Function/Subroutine Documentation

◆ RungeKutta_stepSizeEstimate()

real function RungeKutta_stepSizeEstimate ( character (len=*), intent(in)  method,
real, intent(in)  x,
real, dimension (:), intent(in)  y,
real  eFrac,
real  eBase,
real, intent(in), optional  hmax 

This function provides the user with an initial estimate in step size, based on the error vector supplied and the ODE function 'f' to be solved. The estimate is based on all local information at 'x' and is obtained as follows. Consider the Taylor expansion of y (x+h) around 'x':

y(x+h) = y(x) + hy'(x) + (h^2/2)y''(x) + ... + (h^m/m!)y^m(x)
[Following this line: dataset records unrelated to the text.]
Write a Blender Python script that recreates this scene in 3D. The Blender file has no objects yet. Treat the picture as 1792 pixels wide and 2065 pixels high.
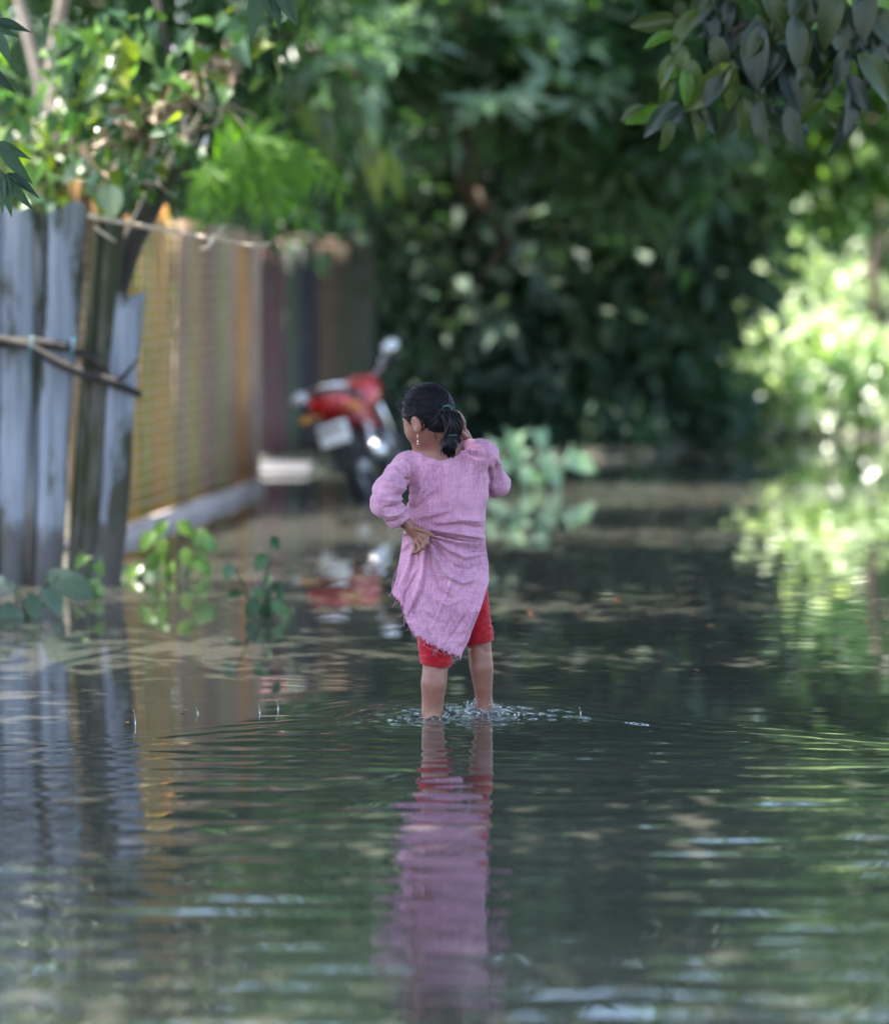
import bpy, math, random
import numpy as np
from mathutils import Vector, Matrix

R = math.radians
sc = bpy.context.scene
C = sc.collection

# ------------------------------------------------------------------ camera, sky, sun, exposure
FPX, CX, CY, HZ = 6700.0, 896.0, 1032.5, 540.0      # focal length and centre on a 1792 x 2065 frame
CAMZ = 1.65
TILT = math.atan((CY - HZ) / FPX)
cam_d = bpy.data.cameras.new('camera')
cam = bpy.data.objects.new('camera', cam_d); C.objects.link(cam); sc.camera = cam
cam.location = (0, 0, CAMZ); cam.rotation_euler = (R(90) - TILT, 0, 0)
cam_d.sensor_fit = 'HORIZONTAL'; cam_d.sensor_width = 36.0; cam_d.lens = 36.0 * FPX / 1792.0
cam_d.clip_start = 0.1; cam_d.clip_end = 2000
cam_d.dof.use_dof = True; cam_d.dof.focus_distance = 12.12; cam_d.dof.aperture_fstop = 1.5
cam_d.dof.aperture_blades = 0

SUN_DIR = Vector((-0.25, 0.05, 0.97)).normalized()   # towards the sun: high, over the left side of the lane
w = bpy.data.worlds.new('World'); sc.world = w; w.use_nodes = True
nt = w.node_tree; bg = nt.nodes['Background']
sky = nt.nodes.new('ShaderNodeTexSky'); sky.sky_type = 'NISHITA'; sky.sun_disc = False
sky.sun_elevation = math.asin(SUN_DIR.z); sky.sun_rotation = math.atan2(SUN_DIR.x, SUN_DIR.y)
sky.air_density = 1.0; sky.dust_density = 2.2; sky.ozone_density = 1.0
nt.links.new(sky.outputs[0], bg.inputs[0]); bg.inputs[1].default_value = 0.15
sun_d = bpy.data.lights.new('sun', 'SUN'); sun_d.energy = 5.0; sun_d.angle = R(0.53); sun_d.color = (1.0, 0.94, 0.86)
sun = bpy.data.objects.new('sun', sun_d); C.objects.link(sun)
sun.rotation_euler = SUN_DIR.to_track_quat('Z', 'Y').to_euler(); sun.location = (0, 20, 30)
sc.view_settings.view_transform = 'Standard'; sc.view_settings.look = 'None'
sc.view_settings.gamma = 1.0; sc.view_settings.use_curve_mapping = False
sc.view_settings.exposure = 2.4
sc.cycles.use_denoising = True; sc.cycles.use_adaptive_sampling = True; sc.cycles.adaptive_threshold = 0.02
sc.cycles.max_bounces = 5; sc.cycles.diffuse_bounces = 3; sc.cycles.glossy_bounces = 3
sc.cycles.transmission_bounces = 5; sc.cycles.transparent_max_bounces = 6
sc.cycles.caustics_reflective = False; sc.cycles.caustics_refractive = False
sc.cycles.sample_clamp_indirect = 6.0

# ------------------------------------------------------------------ helpers
_f = Vector((0, math.cos(TILT), -math.sin(TILT))); _u = Vector((0, math.sin(TILT), math.cos(TILT)))
def at(px, py, Y):
    """world point seen at pixel (px,py) of the 1792x2065 frame at depth Y"""
    d = Vector((1, 0, 0)) * ((px - CX) / FPX) + _f + _u * ((CY - py) / FPX)
    return Vector((0, 0, CAMZ)) + d * (Y / d.y)
def onwater(px, py, z=0.0):
    d = Vector((1, 0, 0)) * ((px - CX) / FPX) + _f + _u * ((CY - py) / FPX)
    return Vector((0, 0, CAMZ)) + d * ((z - CAMZ) / d.z)

def tag(o, label=None, cat=None, group=None, kind=None):
    if label: o['label'] = label
    if cat: o['category'] = cat
    if group: o['group'] = group
    if kind: o['kind'] = kind
    return o
def thing(name, loc, label, cat, group=None, kind=None):
    o = bpy.data.objects.new(name, None); C.objects.link(o); o.location = loc
    o.empty_display_size = 0.1
    return tag(o, label, cat, group, kind)

def np_mesh(name, V, F, smooth=True, attr=None):
    """V (n,3) array; F array (m,3|4) or list of such arrays"""
    V = np.asarray(V, dtype=np.float32)
    Fs = F if isinstance(F, list) else [F]
    Fs = [np.asarray(f, dtype=np.int32) for f in Fs if len(f)]
    me = bpy.data.meshes.new(name)
    me.vertices.add(len(V)); me.vertices.foreach_set('co', V.ravel())
    nl = sum(f.size for f in Fs); npoly = sum(len(f) for f in Fs)
    me.loops.add(nl); me.polygons.add(npoly)
    me.loops.foreach_set('vertex_index', np.concatenate([f.ravel() for f in Fs]))
    starts = []; p = 0
    for f in Fs:
        k = f.shape[1]; starts.append(np.arange(len(f), dtype=np.int32) * k + p); p += f.size
    me.polygons.foreach_set('loop_start', np.concatenate(starts))
    me.polygons.foreach_set('use_smooth', np.full(npoly, smooth, dtype=bool))
    if attr is not None:
        a = me.attributes.new('tint', 'FLOAT', 'POINT'); a.data.foreach_set('value', np.asarray(attr, dtype=np.float32))
    me.update(calc_edges=True); me.validate()
    return me
def obj(name, me, mat, parent=None, loc=None):
    o = bpy.data.objects.new(name, me); C.objects.link(o)
    if mat is not None and len(me.materials) == 0: me.materials.append(mat)
    if parent is not None:
        o.parent = parent
    if loc is not None: o.location = loc
    return o

class MB:
    """collects shapes into one mesh"""
    def __init__(s): s.V = []; s.Q = []; s.T = []; s.n = 0
    def add(s, V, Q=None, T=None):
        V = np.asarray(V, float).reshape(-1, 3)
        if Q is not None and len(Q): s.Q.append(np.asarray(Q, int) + s.n)
        if T is not None and len(T): s.T.append(np.asarray(T, int) + s.n)
        s.V.append(V); s.n += len(V); return s
    def box(s, c, size, rot=None):
        x, y, z = [k / 2 for k in size]
        V = np.array([[i * x, j * y, k * z] for i in (-1, 1) for j in (-1, 1) for k in (-1, 1)], float)
        if rot is not None: V = V @ np.array(rot.to_3x3()).T
        Q = [[0, 1, 3, 2], [4, 6, 7, 5], [0, 4, 5, 1], [2, 3, 7, 6], [0, 2, 6, 4], [1, 5, 7, 3]]
        return s.add(V + np.array(c), Q)
    def tube(s, pts, radii, n=8, cap=True, flat=None):
        P = np.array([list(p) for p in pts], float); m = len(P)
        r = np.full(m, radii, float) if np.isscalar(radii) else np.array(radii, float)
        T = np.gradient(P, axis=0); T /= np.linalg.norm(T, axis=1)[:, None] + 1e-9
        up = np.array([0, 0, 1.0]) if abs(T[0][2]) < 0.9 else np.array([0, 1.0, 0])
        N = np.zeros_like(P); prev = np.cross(np.cross(T[0], up), T[0]); prev /= np.linalg.norm(prev) + 1e-9
        for i in range(m):
            v = prev - T[i] * np.dot(prev, T[i]); v /= np.linalg.norm(v) + 1e-9; N[i] = v; prev = v
        B = np.cross(T, N)
        a = np.linspace(0, 2 * np.pi, n, endpoint=False)
        fl = 1.0 if flat is None else flat
        V = P[:, None, :] + r[:, None, None] * (np.cos(a)[None, :, None] * N[:, None, :] * fl + np.sin(a)[None, :, None] * B[:, None, :])
        V = V.reshape(-1, 3); Q = []
        i = np.arange(m - 1)[:, None] * n; j = np.arange(n)[None, :]; j2 = (j + 1) % n
        Q = np.stack([i + j, i + j2, i + n + j2, i + n + j], -1).reshape(-1, 4)
        Tt = []
        if cap:
            V = np.vstack([V, P[0], P[-1]]); k = m * n
            Tt = [[k, (b + 1) % n, b] for b in range(n)] + [[k + 1, (m - 1) * n + b, (m - 1) * n + (b + 1) % n] for b in range(n)]
        return s.add(V, Q, Tt)
    def ball(s, c, r, nu=12, nv=8, rot=None):
        r = np.array([r, r, r] if np.isscalar(r) else r, float)
        V = [[0, 0, 1]]
        for i in range(1, nv):
            t = math.pi * i / nv
            for j in range(nu):
                p = 2 * math.pi * j / nu; V.append([math.sin(t) * math.cos(p), math.sin(t) * math.sin(p), math.cos(t)])
        V.append([0, 0, -1]); V = np.array(V) * r
        if rot is not None: V = V @ np.array(rot.to_3x3()).T
        T = [[0, 1 + j, 1 + (j + 1) % nu] for j in range(nu)]; Q = []
        for i in range(nv - 2):
            for j in range(nu):
                a = 1 + i * nu + j; b = 1 + i * nu + (j + 1) % nu; Q.append([a, a + nu, b + nu, b])
        k = 1 + (nv - 2) * nu; L = len(V) - 1
        T += [[L, k + (j + 1) % nu, k + j] for j in range(nu)]
        return s.add(V + np.array(c), Q, T)
    def grid(s, P):
        P = np.asarray(P, float); a, b, _ = P.shape
        i = np.arange(a - 1)[:, None] * b; j = np.arange(b - 1)[None, :]
        return s.add(P.reshape(-1, 3), np.stack([i + j, i + j + 1, i + b + j + 1, i + b + j], -1).reshape(-1, 4))
    def torus(s, c, R_, r, axis='x', n=28, m=10, squash=1.0):
        V = []; 
        for i in range(n):
            a = 2 * math.pi * i / n
            for j in range(m):
                b = 2 * math.pi * j / m; rr = R_ + r * math.cos(b); h = r * squash * math.sin(b)
                if axis == 'x': V.append([h, rr * math.cos(a), rr * math.sin(a)])
                elif axis == 'z': V.append([rr * math.cos(a), rr * math.sin(a), h])
                else: V.append([rr * math.cos(a), h, rr * math.sin(a)])
        Q = [[i * m + j, ((i + 1) % n) * m + j, ((i + 1) % n) * m + (j + 1) % m, i * m + (j + 1) % m] for i in range(n) for j in range(m)]
        return s.add(np.array(V) + np.array(c), Q)
    def build(s, name, mat, parent=None, loc=None, smooth=True, attr=None):
        V = np.vstack(s.V); F = []
        if s.Q: F.append(np.vstack(s.Q))
        if s.T: F.append(np.vstack(s.T))
        return obj(name, np_mesh(name, V, F, smooth, attr), mat, parent, loc)

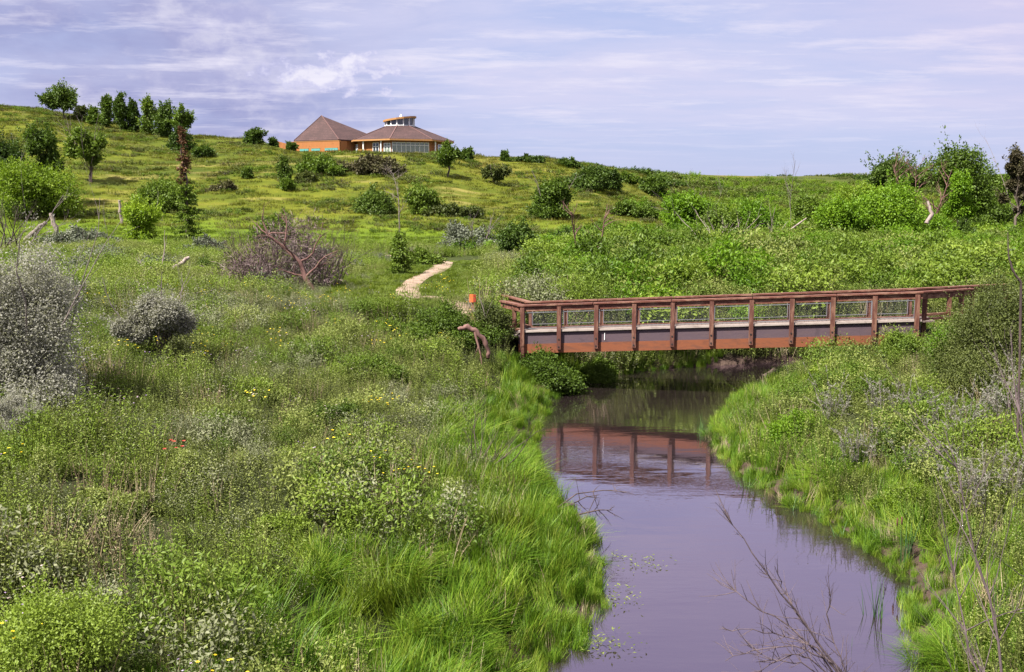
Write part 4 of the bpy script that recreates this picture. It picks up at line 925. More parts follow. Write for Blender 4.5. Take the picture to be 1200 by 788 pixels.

Its truncation error can be expressed as:

E(m) = h^(m+1)/(m+1)! * y^(m+1)(x*) x* between x and x+h

For smooth functions we can approximate the (m+1)-th derivative at x* by the (m+1)-th derivative at x, and the error becomes:

E(m) = h^(m+1)/(m+1)! * y^(m+1)(x)

We now transform the error based on the 'y' vector to an error based on eFrac. The reason for doing so is to be able to apply a postulate (see below) linking the the error E(m) to a postulated error E(p) for a Runge Kutta step of order p >= m. We have, from the definition of the error goal for the Runge Kutta step:

y(x+h) - y(x) = eFrac * eBase

eFrac is a single number that, when combined with the error base vector eBase, gives an advancement error limit for each 'y' component. Hence we can rewrite the above Taylor expansion as an expansion for eFrac:

eFrac = hy'(x)/eBase + h^2y''(x)/(2*eBase) + ... + h^my^m(x)/(m!*eBase)

and the eFrac truncation error is:

E(m) = h^(m+1) * y^(m+1)(x) / ((m+1)! * eBase)

We next state a posutale about the behavior of E(m) when estimating a Runge Kutta step error of order p >= m:

E(p) = E(m)^((p+1)/(m+1))

This assumes a power law decrease of the error as the Runge Kutta order p increases, provided the Taylor series eFrac error E(m) is < 1. If eFrac is < 1 and the Taylor series is continuously converging, then E(p) <= E(m).

As a first application of these ideas, we use m = 0 for the initial step size estimate. This means, that we use the first (linear) term in 'h' of the eFrac Taylor expansion series:

eFrac = [hy'(x)/eBase]^(p+1)

which gives for h:

h = eFrac^(1/(p+1)) * |eBase / y'(x)|

Note, that this last equation is actually a set of equations for each i-th component of both vectors eBase and y'(x):

h(i) = eFrac^(1/(p+1)) * |eBase (i) / [y'(x)](i)|

and the step size estimate must be such that it leads to acceptable errors for all individual components:

h = min { h(i) }

One problem can arise, if a particular y'(x) component is equal to zero or very small, as this would lead to a very large h(i). If some of the other h(i) are well behaved, this situation would not be a problem due to taking the minimum, however if all y'(x) are very small, the situation leads to an overly large and unacceptable step size. For this reason an (optional) maximum allowed step size estimate can be provided by the user, safeguarding against any unreasonably large step size estimate.

method : the type of RK method for which the estimate is f : the ODE function containing details of the ODE system to be solved x : the initial value of the independent variable y : the initial values of the dependent variable(s) eFrac : the fractional value for each of the error base values eBase : the error base values for each of the dependent variables hmax : the safeguard maximum allowed step size (optional)


Contains an interfaced function in the declarations (see below).

Definition at line 100 of file RungeKutta_stepSizeEstimate.F90.